In 1998 she was unofficially renamed France for some European cruises for French passengers but her age became more clear every year. In 1999 a big engineroomfire in Barcelona was one of the signs for this. Two years later, NCL announced that she would be transferred to their mothercompany Star Cruises and she sailed some farewell cruises from Le Havre (where the above picture was taken) where a lot of people watched her from the rainy and windy quaysides of the French port.
She was not transferred, however, and she kept sailing Caribbean cruises untill 2003 when a violent explosion in one of her boilers killed eight of her crewmembers. This was the true beginning of the end and she was laid-up in Bremerhaven awaiting her repair. But this repair never came. There were stories that the ship would become a hotelship in Holland. Several plans were there, from Amsterdam, Rotterdam as well as IJmuiden. Also, France wanted to preserve the ship as a hotel near Honfleur, a town close to Le Havre. But this also did not happen.

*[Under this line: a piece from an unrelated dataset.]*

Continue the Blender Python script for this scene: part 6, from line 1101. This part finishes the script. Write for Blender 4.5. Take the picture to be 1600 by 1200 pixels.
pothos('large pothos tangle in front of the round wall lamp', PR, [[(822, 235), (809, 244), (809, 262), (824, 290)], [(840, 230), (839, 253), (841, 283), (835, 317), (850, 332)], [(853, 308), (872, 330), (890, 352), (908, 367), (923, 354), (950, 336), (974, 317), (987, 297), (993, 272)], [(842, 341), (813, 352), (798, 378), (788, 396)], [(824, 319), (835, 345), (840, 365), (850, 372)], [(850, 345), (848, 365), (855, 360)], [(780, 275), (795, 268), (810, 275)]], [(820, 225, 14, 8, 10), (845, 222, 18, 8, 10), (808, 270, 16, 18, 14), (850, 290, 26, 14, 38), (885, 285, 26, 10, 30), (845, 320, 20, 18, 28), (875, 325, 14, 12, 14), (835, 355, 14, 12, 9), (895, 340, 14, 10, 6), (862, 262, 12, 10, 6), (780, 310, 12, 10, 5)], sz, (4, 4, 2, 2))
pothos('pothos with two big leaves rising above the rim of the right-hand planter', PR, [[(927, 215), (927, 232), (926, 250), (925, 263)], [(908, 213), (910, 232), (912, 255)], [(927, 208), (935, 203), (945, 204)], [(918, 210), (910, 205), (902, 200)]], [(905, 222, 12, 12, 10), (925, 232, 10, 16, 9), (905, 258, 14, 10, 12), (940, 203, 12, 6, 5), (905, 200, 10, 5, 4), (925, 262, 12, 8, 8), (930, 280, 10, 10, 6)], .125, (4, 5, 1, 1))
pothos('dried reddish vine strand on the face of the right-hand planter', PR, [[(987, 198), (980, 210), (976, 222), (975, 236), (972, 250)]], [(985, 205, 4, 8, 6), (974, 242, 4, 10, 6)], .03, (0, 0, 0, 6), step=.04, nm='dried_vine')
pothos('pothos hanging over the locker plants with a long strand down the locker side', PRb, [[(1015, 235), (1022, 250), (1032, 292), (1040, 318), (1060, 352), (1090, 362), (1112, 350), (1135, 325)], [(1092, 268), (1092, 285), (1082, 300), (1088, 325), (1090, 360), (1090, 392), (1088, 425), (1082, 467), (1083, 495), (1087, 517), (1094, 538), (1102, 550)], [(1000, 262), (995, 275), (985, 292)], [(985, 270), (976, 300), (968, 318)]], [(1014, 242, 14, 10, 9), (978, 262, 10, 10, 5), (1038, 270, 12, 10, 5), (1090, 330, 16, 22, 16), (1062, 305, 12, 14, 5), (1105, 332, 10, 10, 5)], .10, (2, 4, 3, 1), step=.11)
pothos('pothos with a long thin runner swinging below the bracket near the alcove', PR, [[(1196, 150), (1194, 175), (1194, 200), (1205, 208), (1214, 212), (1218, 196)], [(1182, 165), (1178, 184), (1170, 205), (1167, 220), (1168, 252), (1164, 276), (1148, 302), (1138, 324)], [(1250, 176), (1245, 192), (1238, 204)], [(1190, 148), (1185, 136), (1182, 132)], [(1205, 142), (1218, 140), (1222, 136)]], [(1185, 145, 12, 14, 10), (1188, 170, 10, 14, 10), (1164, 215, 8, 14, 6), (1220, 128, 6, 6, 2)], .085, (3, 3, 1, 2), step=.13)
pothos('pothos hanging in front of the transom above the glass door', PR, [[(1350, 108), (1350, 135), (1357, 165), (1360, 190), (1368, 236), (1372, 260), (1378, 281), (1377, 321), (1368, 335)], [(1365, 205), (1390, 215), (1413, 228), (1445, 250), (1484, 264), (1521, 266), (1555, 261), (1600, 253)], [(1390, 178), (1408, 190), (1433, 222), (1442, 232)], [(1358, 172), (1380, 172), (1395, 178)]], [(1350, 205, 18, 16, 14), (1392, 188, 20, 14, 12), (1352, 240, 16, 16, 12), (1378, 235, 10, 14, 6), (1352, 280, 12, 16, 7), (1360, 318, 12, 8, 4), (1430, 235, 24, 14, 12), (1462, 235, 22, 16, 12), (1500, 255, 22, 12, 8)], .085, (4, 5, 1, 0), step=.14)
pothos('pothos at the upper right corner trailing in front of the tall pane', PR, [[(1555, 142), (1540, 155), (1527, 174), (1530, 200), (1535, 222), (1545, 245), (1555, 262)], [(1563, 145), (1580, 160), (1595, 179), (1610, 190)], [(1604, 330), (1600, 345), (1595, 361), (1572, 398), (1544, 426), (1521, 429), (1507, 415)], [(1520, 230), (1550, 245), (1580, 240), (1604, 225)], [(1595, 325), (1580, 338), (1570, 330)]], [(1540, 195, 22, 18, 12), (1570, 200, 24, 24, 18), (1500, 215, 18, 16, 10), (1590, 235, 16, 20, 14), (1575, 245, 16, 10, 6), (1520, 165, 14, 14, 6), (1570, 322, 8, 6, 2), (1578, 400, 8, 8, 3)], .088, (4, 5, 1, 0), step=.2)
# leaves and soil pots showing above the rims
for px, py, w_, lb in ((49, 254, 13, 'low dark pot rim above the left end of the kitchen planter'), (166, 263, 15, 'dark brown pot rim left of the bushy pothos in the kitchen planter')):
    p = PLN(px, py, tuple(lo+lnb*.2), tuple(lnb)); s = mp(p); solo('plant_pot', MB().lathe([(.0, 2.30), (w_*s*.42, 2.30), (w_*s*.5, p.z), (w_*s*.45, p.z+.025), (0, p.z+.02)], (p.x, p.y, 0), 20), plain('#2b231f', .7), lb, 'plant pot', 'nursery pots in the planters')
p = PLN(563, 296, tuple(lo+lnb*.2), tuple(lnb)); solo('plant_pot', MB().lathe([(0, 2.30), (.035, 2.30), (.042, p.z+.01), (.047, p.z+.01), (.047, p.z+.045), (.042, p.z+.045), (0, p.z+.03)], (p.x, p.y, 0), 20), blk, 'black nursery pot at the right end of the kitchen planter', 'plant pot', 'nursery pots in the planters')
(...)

In march 2004, NCL announced the ship would never again sail for them and Star Cruises would bring her over to Asia for the removal of the asbestos. She was laid up at Port Klang for a short while and renamed Blue Lady. A lot of problems and negative reactions arose when it seemed that Star Cruises just brought the ship over to Asia to get out of heavy European regulations for the asbestos-removal. She finally arrived at Alang, India to get scrapped at the 15th of august 2006 awaiting demolition. A true queen of the oceans, that has seen every aspect of passenger travel at sea, was laid to rest.